Il aura fallu la construction du barrage de Mauvoisin (1958) et la signature d’une convention avec Bagnes pour que Vollèges boive à sa soif. « A présent, un réseau de canalisations moderne achemine l'eau au col du Lein dans un bassin de rétention avant d’alimenter les villages et les terres en aval. »

Un livre retrace cette saga. « Bataille pour l’eau » de Clément Bérard, expose 500 ans d’une lutte sans trêve ni merci. L’épopée de l’eau alimente aussi contes et légendes. Bernard a retenu pour nous l’histoire des Diablats de la Pierre Avoi : « Des nuages de poussière et des bruits étranges montent quelquefois des roches de la Pierre Avoi. La légende dit que ce sont des diablats, des démons, qui en sont la cause. Ils chercheraient à détruire le canal qui jadis traversait ce pierrier ».

 

Ma petite adresse ? La micro-brasserie

On y valorisait le lait de la région. La laiterie de Vollèges produit désormais de la « mousse ». Arrivés au terme de notre visite, Bernard nous invite à découvrir la micro-brasserie de son village. La production se passe dans les sous-sols de la vénérable bâtisse. Les boilles à lait ont toutes disparu, faisant place à des fûts à bière et des cuves en inox.

« Quel souvenir me reste-t-il de la laiterie ? Nous venions bien sûr y chercher notre lait, mais aussi une gourmandise appelée « le pri», que le fromager prélevait autour des fromages. Cela dit, je ne me sens pas nostalgique de l’époque. On a tous été enchantés par le projet de brasserie, car il perpétue en fait l’esprit artisanal du site », partage Bernard.

Aujourd’hui, la laiterie est sous le giron d’une amicale. « Son rachat n’a pas été facile », relève Bernard. « Les murs appartenant à plusieurs parties prenantes de la laiterie, il a d’abord fallu retrouver les nombreux propriétaires et leurs parts sociales avant de signer l’acte de vente. »

La laiterie a changé de vocation il y a onze ans.

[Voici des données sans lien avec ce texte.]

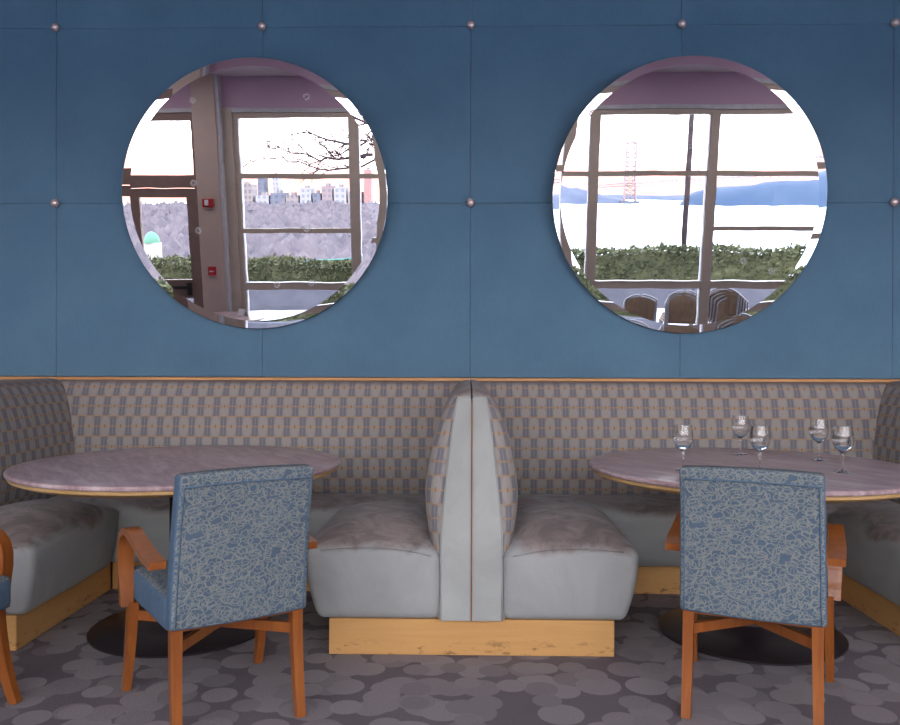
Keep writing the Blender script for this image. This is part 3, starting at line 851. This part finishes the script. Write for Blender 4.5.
# ------------------------------------------------------------------ bare tree (its branches show in the left mirror)
def bare_tree():
    rnd = random.Random(11)
    t = empty('bare_tree', (.6, -8.6, -.9)); tag(t, 'leafless tree reaching dark branches across the sky, seen in left mirror', 'tree')
    O = Vector((.6, -8.6, -.9))
    mb = MB()
    mb.tube([Vector((0, 0, 0)), Vector((-.05, .05, 1.8)), Vector((.05, 0, 3.2)), Vector((.2, -.1, 4.8)), Vector((.1, -.3, 6.4)), Vector((.3, -.2, 8))], [.19, .16, .13, .10, .07, .03], 10)
    tr = mb.build('trunk', M['bark'], t)
    mb = MB()
    def grow(p, d, L, r, depth):
        pts = [p]; rs = [r]; n = 7
        for i in range(n):
            d = (d + Vector((rnd.uniform(-.22, .22), rnd.uniform(-.22, .22), rnd.uniform(-.20, .22)))).normalized()
            p = p + d*L/n; pts.append(p); rs.append(r*(1-(i+1)/(n+.6)))
        mb.tube(pts, rs, 5)
        if depth > 0:
            for k in range(5 if depth > 1 else 4):
                i = rnd.randint(2, n-1)
                a = rnd.choice((-1, 1))*rnd.uniform(.35, .9)
                dd = (d + Vector((rnd.uniform(-.3, .3), rnd.uniform(-.3, .3), a))).normalized()
                grow(pts[i], dd, L*rnd.uniform(.35, .6), rs[i]*.65, depth-1)
    mains = [([(.6, -8.6, 3.6), (-1.0, -8.5, 3.78), (-2.0, -8.5, 3.44), (-2.42, -8.5, 3.30), (-3.0, -8.5, 3.40), (-3.5, -8.6, 3.54), (-3.9, -8.6, 3.5)], .065),
             ([(.6, -8.6, 2.9), (-1.2, -8.5, 3.12), (-2.64, -8.5, 3.02), (-3.2, -8.5, 2.98), (-3.82, -8.5, 3.17), (-4.5, -8.6, 3.28)], .050),
             ([(-1.5, -8.5, 3.10), (-2.3, -8.5, 2.86), (-2.97, -8.4, 2.74), (-3.6, -8.4, 2.93), (-4.37, -8.4, 3.02), (-4.8, -8.4, 2.96)], .030),
             ([(-2.1, -8.5, 3.40), (-2.6, -8.6, 3.14), (-3.1, -8.6, 3.06), (-3.7, -8.6, 2.82)], .018)]
    for pts, r0 in mains:
        q = []
        for a, b in zip(pts, pts[1:]):
            for f in (0, .33, .66):
                v = Vector(a).lerp(Vector(b), f); q.append(v - O + Vector((0, rnd.uniform(-.03, .03), rnd.uniform(-.035, .035))))
        q.append(Vector(pts[-1])-O); n_ = len(q)
        rs = [r0*(1-.88*i/(n_-1)) for i in range(n_)]
        mb.tube(q, rs, 6)
        for i in range(4, n_-1):
            for _ in range(2):
                dd = ((q[i+1]-q[i]).normalized() + Vector((rnd.uniform(-.3, .1), rnd.uniform(-.4, .4), rnd.choice((-1, 1))*rnd.uniform(.4, 1.1)))).normalized()
                grow(q[i], dd, rnd.uniform(.35, .8), max(.012, rs[i]*.5), 2)
    for k in range(5):
        p = Vector((.1, -.1, 4+.7*k)); a = k*1.9-.8
        grow(p, Vector((abs(math.cos(a)), -abs(math.sin(a)), .7)).normalized(), 2.2, .045, 2)
    mb.build('branches', M['bark'], tr)
bare_tree()

# ------------------------------------------------------------------ far landscape
def ground_z(x, y):
    d = math.hypot(x, y); s = x/max(1, -y)
    t = min(1, max(0, (d-8)/55)); t = t*t*(3-2*t)
    zl = -.8 - 11.5*t + 3*mnoise.noise(Vector((x*.01, y*.01, 0)))*t
    zr = -.8 - 30*min(1, max(0, (d-8)/90))
    k = min(1, max(0, (-.02-s)/.06)); k = k*k*(3-2*k)
    return zr + (zl-zr)*k
bm = bmesh.new()
cols = [-1.9+.05*i for i in range(77)]; ds = [7.0*(1.11**i) for i in range(52)]
g = [[bm.verts.new((s*d, -d, ground_z(s*d, -d))) for s in cols] for d in ds]
for a, b in zip(g, g[1:]):
    for k in range(len(cols)-1): bm.faces.new((a[k], a[k+1], b[k+1], b[k]))
me = bpy.data.meshes.new('ground'); bm.to_mesh(me); bm.free()
struct(link('ground', me, M['land']))
struct(MB().box(-6000, 6000, -16000, -90, -19, -18).build('river', M['river'], smooth=False))
def woodland():
    rnd = random.Random(5); bm = bmesh.new()
    proto = bmesh.new(); bmesh.ops.create_icosphere(proto, subdivisions=1, radius=1.0)
    pv = [v.co.copy() for v in proto.verts]; pf = [[v.index for v in f.verts] for f in proto.faces]; proto.free()
    for i in range(6500):
        d = 45*math.exp(rnd.random()*math.log(19)); s = rnd.uniform(-.60, -.075)
        x, y = s*d, -d
        if -.55 < s and d < 60 and False: continue
        r = rnd.uniform(1.4, 2.6)*(1+d/900); z = ground_z(x, y)
        vs = []
        for c in pv:
            k = 1+.45*mnoise.noise(Vector((c.x*2+i, c.y*2, c.z*2)))
            vs.append(bm.verts.new((x+c.x*r*k, y+c.y*r*k, z+r*1.3+c.z*r*1.7*k)))
        for f in pf: bm.faces.new([vs[q] for q in f])
    me = bpy.data.meshes.new('winter_woodland'); bm.to_mesh(me); bm.free()
    o = link('winter_woodland', me, M['wood_far'], smooth=False)
    tag(o, 'grey leafless winter woodland covering the hillside, seen in left mirror', 'trees', kind='stuff')
woodland()
def hill(name, pts, depth, mat, seed, base=-18.5):
    """ridge along pts [(x, y, top)], real depth away from the viewer"""
    bm = bmesh.new(); rows = []
    n = 60
    cum = []
    for i in range(n+1):
        t = i/n*(len(pts)-1); k = min(int(t), len(pts)-2); f = t-k
        cum.append([pts[k][j]+(pts[k+1][j]-pts[k][j])*f for j in range(3)])
    for (x, y, tp) in cum:
        r = []
        for j, (u, h) in enumerate(((0, 0), (.03, .35), (.10, .75), (.22, .95), (.5, 1.0), (.8, .7), (1, 0))):
            nz = mnoise.noise(Vector((x*.012+seed, j*.8, 0)))*.10 + mnoise.noise(Vector((x*.05+seed, j*.8, 4)))*.05
            r.append(bm.verts.new((x*(1+u*depth/abs(y)), y-u*depth, base+(tp-base)*h*(1+nz*(1 if 0 < j < 6 else 0)))))
        rows.append(r)
    for a, b in zip(rows, rows[1:]):
        for k in range(6): bm.faces.new((a[k], a[k+1], b[k+1], b[k]))
    me = bpy.data.meshes.new(name); bm.to_mesh(me); bm.free()
    return struct(link(name, me, mat))
# direction s = X/|Y|, distance |Y|
def at_s(s, d, z): return (s*d, -d, z)
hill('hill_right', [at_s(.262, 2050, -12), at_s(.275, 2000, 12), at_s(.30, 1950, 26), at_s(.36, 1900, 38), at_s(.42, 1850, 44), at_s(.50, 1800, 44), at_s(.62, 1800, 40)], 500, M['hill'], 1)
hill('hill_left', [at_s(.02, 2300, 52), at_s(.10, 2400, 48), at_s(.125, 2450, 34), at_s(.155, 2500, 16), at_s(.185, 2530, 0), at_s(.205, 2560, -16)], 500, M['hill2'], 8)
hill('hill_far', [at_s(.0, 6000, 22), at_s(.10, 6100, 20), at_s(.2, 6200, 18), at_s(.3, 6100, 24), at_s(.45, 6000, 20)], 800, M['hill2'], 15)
def bridge():
    A = Vector((508, -2540, 0)); B = Vector((590, -1150, 0)); D0 = Vector((452, -3500, 0))
    u = (B-A).normalized(); sd = u.cross(Vector((0, 0, 1)))
    t = empty('suspension_bridge', (A.x, A.y, 0)); tag(t, 'distant pinkish suspension bridge crossing the river, seen in right mirror', 'bridge')
    def w(p): return Vector(p)-A
    mb = MB(); zt = 166
    for s in (-14, 14):
        for e in (-5, 5):
            b0 = w(A+sd*s*1.15+u*e); mb.tube([Vector((b0.x, b0.y, -18)), Vector((b0.x*.9, b0.y*.9, zt))], [2.2, 1.7], 4)
    for k in range(13):
        z = -5+k*14; z2 = z+14
        if z2 > zt: z2 = zt
        for a, b in ((-14, 14), (14, -14)):
            p = w(A+sd*a); q = w(A+sd*b)
            mb.tube([Vector((p.x, p.y, z)), Vector((q.x, q.y, z2))], 1.1, 4)
        p = w(A+sd*15); q = w(A-sd*15); mb.tube([Vector((p.x, p.y, z2)), Vector((q.x, q.y, z2))], 1.5, 4)
    mb.build('tower', M['bridge'], t, smooth=False)
    mb = MB()
    for zz, th in ((44, 2.2), (36, 2.0)):
        mb.tube([w(D0)+Vector((0, 0, zz)), w(A)+Vector((0, 0, zz)), w(B)+Vector((0, 0, zz))], th*1.0, 4)
    N_ = 70
    for i in range(N_):
        p = w(D0+(A-D0)*(i/30)) if i < 30 else w(A+(B-A)*((i-30)/40)); mb.tube([p+Vector((0, 0, 36)), p+Vector((0, 0, 44))], .8, 4)
    mb.build('deck', M['bridge'], t, smooth=False)
    for s in (-13, 13):
        mb = MB(); pts = []
        for i in range(25):
            q = i/24; p = w(A+sd*s+u*(q*900)); pts.append(Vector((p.x, p.y, zt-(zt-48)*(1-(1-q)**2))))
        pts2 = []
        for i in range(20):
            q = i/19; p = w(A+sd*s-u*(q*560)); pts2.append(Vector((p.x, p.y, zt-(zt-48)*q)))
        mb.tube(pts, .8, 4); mb.tube(pts2, .8, 4)
        mb.build('cable', M['bridge'], t)
    MB().box(-26, 26, -22, 22, -18.2, -10).build('pier', M['parapet'], t, smooth=False)
bridge()
# city buildings on the far ridge: (x0, x1, ytop in metres up, colour)
F = {'cream': mat_facade('cream_facade', (0.325, 0.265, 0.211), (0.234, 0.197, 0.174), 6, 7), 'beige': mat_facade('beige_facade', (0.249, 0.211, 0.204), (0.129, 0.121, 0.143), 5, 6),
     'slate': mat_facade('slate_facade', (0.136, 0.143, 0.181), (0.091, 0.098, 0.136), 7, 6), 'white': mat_facade('white_facade', (0.310, 0.302, 0.318), (0.189, 0.197, 0.227), 6, 6),
     'pink': mat_facade('pink_facade', (0.257, 0.197, 0.204), (0.167, 0.143, 0.167), 6, 6), 'rose': mat_facade('rose_facade', (0.340, 0.174, 0.159), (0.272, 0.159, 0.167), 5, 8)}
blds = [(-.330, -.312, 20, 'slate', 'low slate grey block'), (-.292, -.281, 23, 'cream', 'narrow cream tower'), (-.280, -.262, 19, 'beige', 'beige apartment block with window grid'),
        (-.258, -.242, 8, 'white', 'low pale block'), (-.240, -.222, 10, 'slate', 'broad slate block'), (-.221, -.206, 7, 'beige', 'low beige block'), (-.204, -.190, 16, 'white', 'tall white block'),
        (-.188, -.178, 9, 'slate', 'small slate block'), (-.176, -.163, 17, 'pink', 'dusky pink block'), (-.161, -.147, 15, 'white', 'pale block with flat roof'), (-.145, -.128, 11, 'beige', 'wide beige block'),
        (-.125, -.116, 36, 'rose', 'tall rose tower'), (-.255, -.247, 26, 'slate', 'slim grey tower'), (-.236, -.230, 29, 'white', 'slim white tower')]
for k, (s0, s1, top, m, lab) in enumerate(blds):
    d = 930 if k < 12 else 1150
    w_ = (s1-s0)*d; o = empty('city_building', ((s0+s1)/2*d, -d, -14)); H = (top+1)*d/930+14
    tag(o, lab+' on the far ridge, seen in left mirror', 'building', 'city buildings on the far ridge')
    MB().box(-w_/2, w_/2, -12, 12, 0, H).build('body', F[m], o, smooth=False)
    MB().box(-w_/6, w_/6, -5, 5, H, H+3.2).build('roof_house', F['beige'], o, smooth=False)

# ------------------------------------------------------------------ unseen fill lights added under the ceiling to brighten room and window frames
for k, (x, y) in enumerate(((-3.9, .25), (-1.3, .25), (1.3, .25), (3.9, .25))):
    L = bpy.data.lights.new('ceiling_fill', 'AREA'); L.shape = 'RECTANGLE'; L.size = 1.2; L.size_y = .6; L.energy = FILL_POWER; L.color = (1.0, .93, .92)
    o = bpy.data.objects.new('ceiling_fill', L); COL.objects.link(o); o.location = (x, y, 3.60)
# ------------------------------------------------------------------ sky, camera, render look
W = bpy.data.worlds.new('sky'); sc.world = W; W.use_nodes = True
nt = W.node_tree; nt.nodes.clear()
out = nt.nodes.new('ShaderNodeOutputWorld'); bg = nt.nodes.new('ShaderNodeBackground')
tc = nt.nodes.new('ShaderNodeTexCoord'); sp = nt.nodes.new('ShaderNodeSeparateXYZ'); cr = nt.nodes.new('ShaderNodeValToRGB')
nt.links.new(tc.outputs['Generated'], sp.inputs[0]); nt.links.new(sp.outputs[2], cr.inputs[0])
st = [(0.0, (.32, .18, .15)), (.028, (.38, .19, .16)), (.05, (.9, .72, .70)), (.10, (.98, .92, .94)), (.25, (.92, .89, .94)), (1.0, (.66, .76, 1.0))]
el = cr.color_ramp.elements
while len(el) < len(st): el.new(.5)
for e, (p, c) in zip(el, st): e.position = p; e.color = (*c, 1)
nt.links.new(cr.outputs[0], bg.inputs[0]); bg.inputs[1].default_value = 8.0
nt.links.new(bg.outputs[0], out.inputs[0])

cam = bpy.data.cameras.new('camera'); co = bpy.data.objects.new('camera', cam); COL.objects.link(co)
cam.sensor_fit = 'HORIZONTAL'; cam.sensor_width = 36; cam.lens = 800/900*36
cam.clip_start = .05; cam.clip_end = 20000
yaw, pit, roll = .0195, .0042, .0027
fw = Vector((-math.sin(yaw)*math.cos(pit), math.cos(yaw)*math.cos(pit), -math.sin(pit)))
rt = Vector((math.cos(yaw), math.sin(yaw), 0)); up = rt.cross(fw)
r2 = rt*math.cos(roll)+up*math.sin(roll); u2 = -rt*math.sin(roll)+up*math.cos(roll)
co.matrix_world = Matrix(((r2.x, u2.x, -fw.x, -.0256), (r2.y, u2.y, -fw.y, 0), (r2.z, u2.z, -fw.z, 1.2), (0, 0, 0, 1)))
sc.camera = co
vs = sc.view_settings
sc.display_settings.display_device = 'sRGB'
vs.view_transform = 'Standard'; vs.look = 'None'; vs.gamma = 1; vs.use_curve_mapping = False; vs.exposure = 0.0
cy = sc.cycles
cy.use_denoising = True; cy.caustics_reflective = False; cy.caustics_refractive = True
cy.max_bounces = 10; cy.diffuse_bounces = 5; cy.glossy_bounces = 6; cy.transmission_bounces = 8; cy.transparent_max_bounces = 16
cy.sample_clamp_indirect = 6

La micro-brasserie y brasse désormais six breuvages distincts. On y trouve la Morentze, l’Epenette, la Creuse, la Tsélire, la Crevasse et la Tourbillon. Chacune de ces mousses porte le nom d’un lieu-dit de la région. « Ma préférée ? La Tourbillon », répond notre hôte, « parce que c’est une bière blonde désaltérante. »

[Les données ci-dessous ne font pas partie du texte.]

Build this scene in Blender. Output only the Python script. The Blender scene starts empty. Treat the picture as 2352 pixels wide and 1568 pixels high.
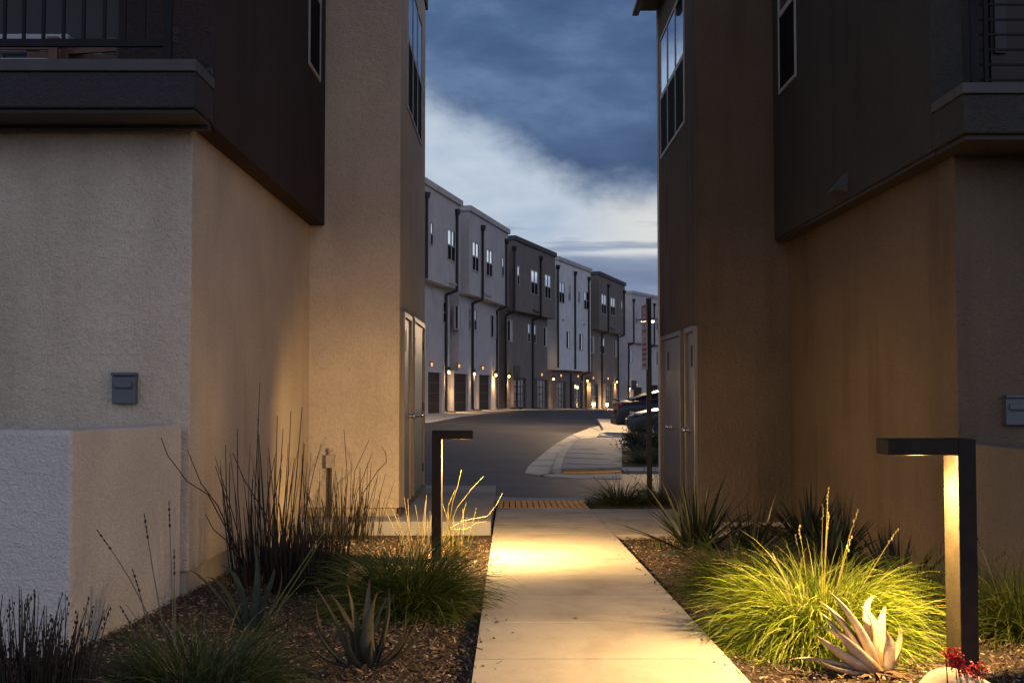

Les brasseurs de Vollèges se définissent comme des amateurs passionnés de malt et de houblon. Leurs bénéfices sont réinvestis dans l’appareil de production et soutiennent les animations villageoises. Jamais à court d’idées, l’amicale a aussi lancé la balade de la bière. « Plusieurs brasseries artisanales sont invitées à participer à l’événement qui se tient le premier week-end de septembre. C’est une occasion unique de découvrir l’univers des micro-brasseries », conclut Bernard.